_WHAT IS BEING ASKED:_ Extract word for word the lines of the listing from its start to the line holding "from mathutils import Matrix, Vector", both ends kept; pictures are not part of the copy.

-- begin DATASET EXTRACT --

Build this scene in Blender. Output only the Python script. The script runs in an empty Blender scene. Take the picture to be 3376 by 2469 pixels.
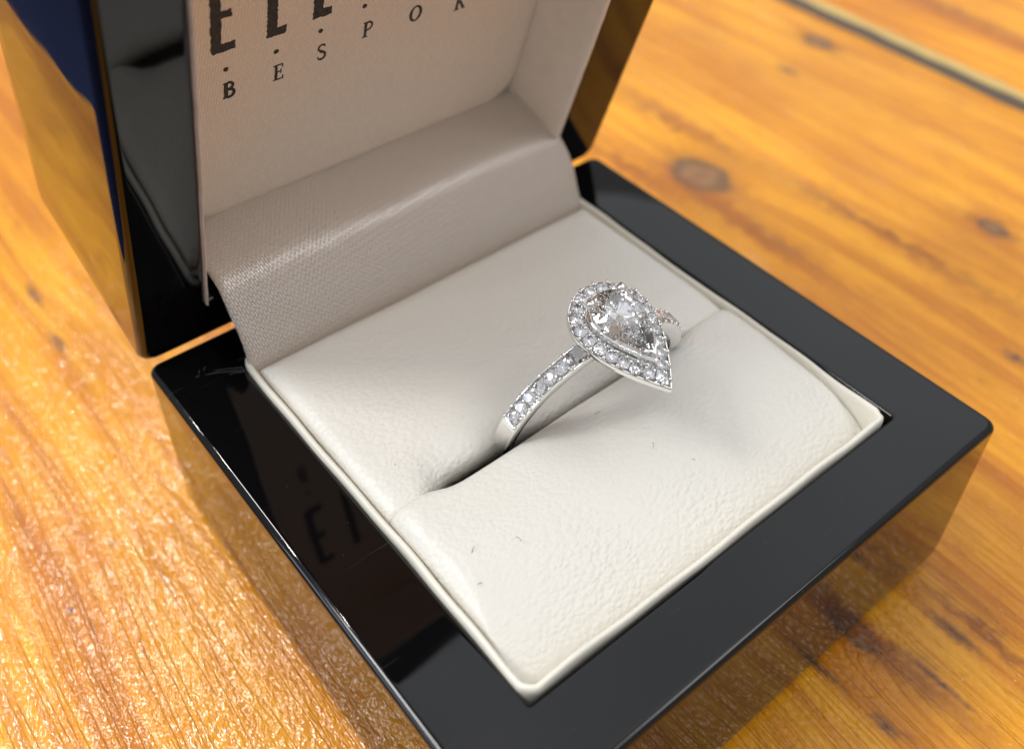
import bpy, bmesh, math, random
import numpy as np
from mathutils import Matrix, Vector

# All measures below are in units of 0.85 mm; G turns them into metres.
G = 0.00085
random.seed(7)
scene = bpy.context.scene
col = scene.collection
BW, BD, BH = 65.0, 61.74, 24.0          # box width, depth, height of the base
T0 = Vector((0, 0, BH))                  # box frame (top rim z = 0) -> world (table z = 0)

# ------------------------------------------------------------------ camera
cam_d = bpy.data.cameras.new('camera')
cam = bpy.data.objects.new('camera', cam_d)
col.objects.link(cam)
right = Vector((0.77556561, -0.63110803, 0.01416434))
down = Vector((-0.41014091, -0.52082335, -0.74868382))
fwd = Vector((0.4798775, 0.57484405, -0.66277591))
eye = (Vector((-18.80293549, -22.00359525, 79.9191495)) + T0) * G
m = Matrix.Identity(4)
for i in range(3):
    m[i][0] = right[i]; m[i][1] = -down[i]; m[i][2] = -fwd[i]; m[i][3] = eye[i]
cam.matrix_world = m
cam_d.sensor_fit = 'HORIZONTAL'
cam_d.sensor_width = 36.0
cam_d.lens = 3398.578 / 3376 * 36
cam_d.shift_x = -7.0 / 3376
cam_d.shift_y = -288.36 / 3376
cam_d.clip_start = 0.002
cam_d.clip_end = 50
cam_d.dof.use_dof = True
cam_d.dof.focus_distance = 97 * G
cam_d.dof.aperture_fstop = cam_d.lens / (1.7 * 0.85)
scene.camera = cam

# ------------------------------------------------------------------ world: dim even room light
world = bpy.data.worlds.new('World')
scene.world = world
world.use_nodes = True
wn = world.node_tree
bg = wn.nodes['Background']
wt = wn.nodes.new('ShaderNodeTexCoord')
ws = wn.nodes.new('ShaderNodeSeparateXYZ')
wr = wn.nodes.new('ShaderNodeValToRGB')
wn.links.new(wt.outputs['Generated'], ws.inputs[0])
wn.links.new(ws.outputs['Z'], wr.inputs[0])
wr.color_ramp.elements[0].position = 0.0
wr.color_ramp.elements[0].color = (0.36, 0.355, 0.35, 1)
wr.color_ramp.elements[1].position = 0.8
wr.color_ramp.elements[1].color = (0.62, 0.63, 0.65, 1)
wno = wn.nodes.new('ShaderNodeTexNoise')
wno.inputs['Scale'].default_value = 2.6
wno.inputs['Detail'].default_value = 2.0
wn.links.new(wt.outputs['Generated'], wno.inputs['Vector'])
wmr = wn.nodes.new('ShaderNodeMapRange')
wmr.inputs['From Min'].default_value = 0.35
wmr.inputs['From Max'].default_value = 0.65
wmr.inputs['To Min'].default_value = 0.72
wmr.inputs['To Max'].default_value = 1.28
wn.links.new(wno.outputs['Fac'], wmr.inputs['Value'])
wmx = wn.nodes.new('ShaderNodeVectorMath')
wmx.operation = 'SCALE'
wn.links.new(wr.outputs[0], wmx.inputs[0])
wn.links.new(wmr.outputs['Result'], wmx.inputs['Scale'])
wn.links.new(wmx.outputs[0], bg.inputs['Color'])
bg.inputs['Strength'].default_value = 1.0


def area(name, pos, target, sx, sy, radiance, color):
    d = bpy.data.lights.new(name, 'AREA')
    d.shape = 'RECTANGLE'
    d.size, d.size_y = sx * G, sy * G
    d.energy = radiance * math.pi * d.size * d.size_y
    d.color = color
    o = bpy.data.objects.new(name, d)
    col.objects.link(o)
    p = Vector(pos) * G
    o.location = p
    o.rotation_euler = (Vector(target) * G - p).to_track_quat('-Z', 'Y').to_euler()
    return o


# ceiling panel behind and to the left, window far on the left, a second ceiling panel further back
area('ceiling_lamp', (-760, 560, 1150), (32, 30, 20), 380, 330, 30.0, (1.0, 0.98, 0.955))
area('far_ceiling_lamp', (-60, 1150, 1500), (0, 40, 0), 380, 230, 34.0, (1.0, 0.96, 0.90))
area('ceiling_panel', (1050, 620, 1650), (30, 10, 0), 1500, 1300, 0.75, (0.95, 0.98, 1.0))
area('near_ceiling_lamp', (640, -560, 1250), (32, 40, 0), 520, 420, 5.5, (1.0, 0.97, 0.94))
area('window_light', (-1500, 700, 420), (0, 40, 0), 700, 600, 4.0, (0.72, 0.84, 1.0))

# small unseen lights, added for sparkle in the stones and glints on the varnish
for lx, ly, e in ((-330, 1060, 900), (210, 1180, 900), (-80, 820, 700), (-620, 260, 400), (-500, 1500, 900), (60, 1480, 900), (-210, 1290, 700), (-560, -420, 260), (-1000, -60, 400), (-420, 150, 300), (-130, -330, 160)):
    area('sparkle_light', (lx, ly, 1500), (0, 40, 0), 26, 26, e, (1.0, 0.96, 0.91))

scene.view_settings.view_transform = 'Standard'
scene.view_settings.look = 'None'
scene.view_settings.exposure = 0.0
scene.view_settings.gamma = 1.0
cy = scene.cycles
cy.use_denoising = True
cy.denoiser = 'OPENIMAGEDENOISE'
cy.max_bounces = 18
cy.diffuse_bounces = 5
cy.glossy_bounces = 8
cy.transmission_bounces = 16
cy.sample_clamp_indirect = 8.0
cy.caustics_reflective = False
cy.caustics_refractive = False

# ------------------------------------------------------------------ material helpers


class NT:
    def __init__(self, name):
        self.mat = bpy.data.materials.new(name)
        self.mat.use_nodes = True
        self.nt = self.mat.node_tree
        self.bsdf = self.nt.nodes['Principled BSDF']

    def node(self, typ, **kw):
        n = self.nt.nodes.new(typ)
        for k, v in kw.items():
            setattr(n, k, v)
        return n

    def link(self, a, b):
        self.nt.links.new(a, b)

    def set(self, sock, v):
        if hasattr(v, 'is_output'):
            self.link(v, sock)
        else:
            sock.default_value = v

    def math(self, op, a, b=None, c=None, clamp=False):
        n = self.node('ShaderNodeMath', operation=op, use_clamp=clamp)
        self.set(n.inputs[0], a)
        if b is not None:
            self.set(n.inputs[1], b)
        if c is not None:
            self.set(n.inputs[2], c)
        return n.outputs[0]

    def coords(self, kind='Object', scale=(1, 1, 1)):
        t = self.node('ShaderNodeTexCoord')
        mp = self.node('ShaderNodeMapping')
        k = 1.0 / G if kind == 'Object' else 1.0
        mp.inputs['Scale'].default_value = [s * k for s in scale]
        self.link(t.outputs[kind], mp.inputs[0])
        return mp.outputs[0]

    def noise(self, vec, scale, detail=2.0, rough=0.5, dist=0.0):
        n = self.node('ShaderNodeTexNoise')
        self.link(vec, n.inputs['Vector'])
        n.inputs['Scale'].default_value = scale
        n.inputs['Detail'].default_value = detail
        n.inputs['Roughness'].default_value = rough
        n.inputs['Distortion'].default_value = dist
        return n.outputs['Fac']

    def ramp(self, fac, stops, interp='LINEAR'):
        n = self.node('ShaderNodeValToRGB')
        n.color_ramp.interpolation = interp
        e = n.color_ramp.elements
        while len(e) < len(stops):
            e.new(0.5)
        for i, (p, c) in enumerate(stops):
            e[i].position = p
            e[i].color = c if len(c) == 4 else (*c, 1)
        self.link(fac, n.inputs[0])
        return n.outputs[0]

    def mix(self, fac, a, b):
        n = self.node('ShaderNodeMix', data_type='RGBA')
        self.set(n.inputs[0], fac)
        for s, v in ((n.inputs[6], a), (n.inputs[7], b)):
            self.set(s, v if hasattr(v, 'is_output') else (*v, 1) if len(v) == 3 else v)
        return n.outputs[2]

    def bump(self, h, strength, dist, normal=None):
        n = self.node('ShaderNodeBump')
        n.inputs['Strength'].default_value = strength
        n.inputs['Distance'].default_value = dist * G
        self.link(h, n.inputs['Height'])
        if normal is not None:
            self.link(normal, n.inputs['Normal'])
        return n.outputs[0]

    def p(self, **kw):
        for k, v in kw.items():
            self.set(self.bsdf.inputs[k.replace('_', ' ')], v if hasattr(v, 'is_output') or not isinstance(v, tuple) or len(v) == 4 else (*v, 1))


def mat_lacquer():
    t = NT('black_lacquer')
    v = t.coords()
    n = t.noise(v, 0.07, 4, 0.6)
    smear = t.ramp(n, [(0.45, (0, 0, 0)), (0.75, (1, 1, 1))])
    dust = t.noise(v, 1.7, 3, 0.7)
    spots = t.ramp(dust, [(0.0, (0, 0, 0)), (0.69, (0, 0, 0)), (0.74, (1, 1, 1))])
    mp = t.node('ShaderNodeMapping')
    mp.inputs['Rotation'].default_value = (0, 0, 0.9)
    mp.inputs['Scale'].default_value = (0.10, 3.2, 0.3)
    t.link(v, mp.inputs[0])
    scr = t.ramp(t.noise(mp.outputs[0], 1.0, 2, 0.5), [(0.0, (0, 0, 0)), (0.70, (0, 0, 0)), (0.76, (1, 1, 1))])
    mark = t.math('MAXIMUM', t.math('MULTIPLY', spots, 0.10), t.math('MULTIPLY', scr, 0.035))
    c = t.mix(mark, (0.0022, 0.0022, 0.0026), (0.25, 0.27, 0.3))
    t.p(Base_Color=c, Roughness=t.math('ADD', t.math('MULTIPLY_ADD', smear, 0.09, 0.018), t.math('MULTIPLY', mark, 2.0)))
    t.p(IOR=1.42)
    wob = t.noise(v, 0.06, 1)
    t.p(Normal=t.bump(wob, 0.35, 0.4))
    return t.mat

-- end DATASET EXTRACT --

_THE RESULT:_
Build this scene in Blender. Output only the Python script. The script runs in an empty Blender scene. Take the picture to be 3376 by 2469 pixels.
import bpy, bmesh, math, random
import numpy as np
from mathutils import Matrix, Vector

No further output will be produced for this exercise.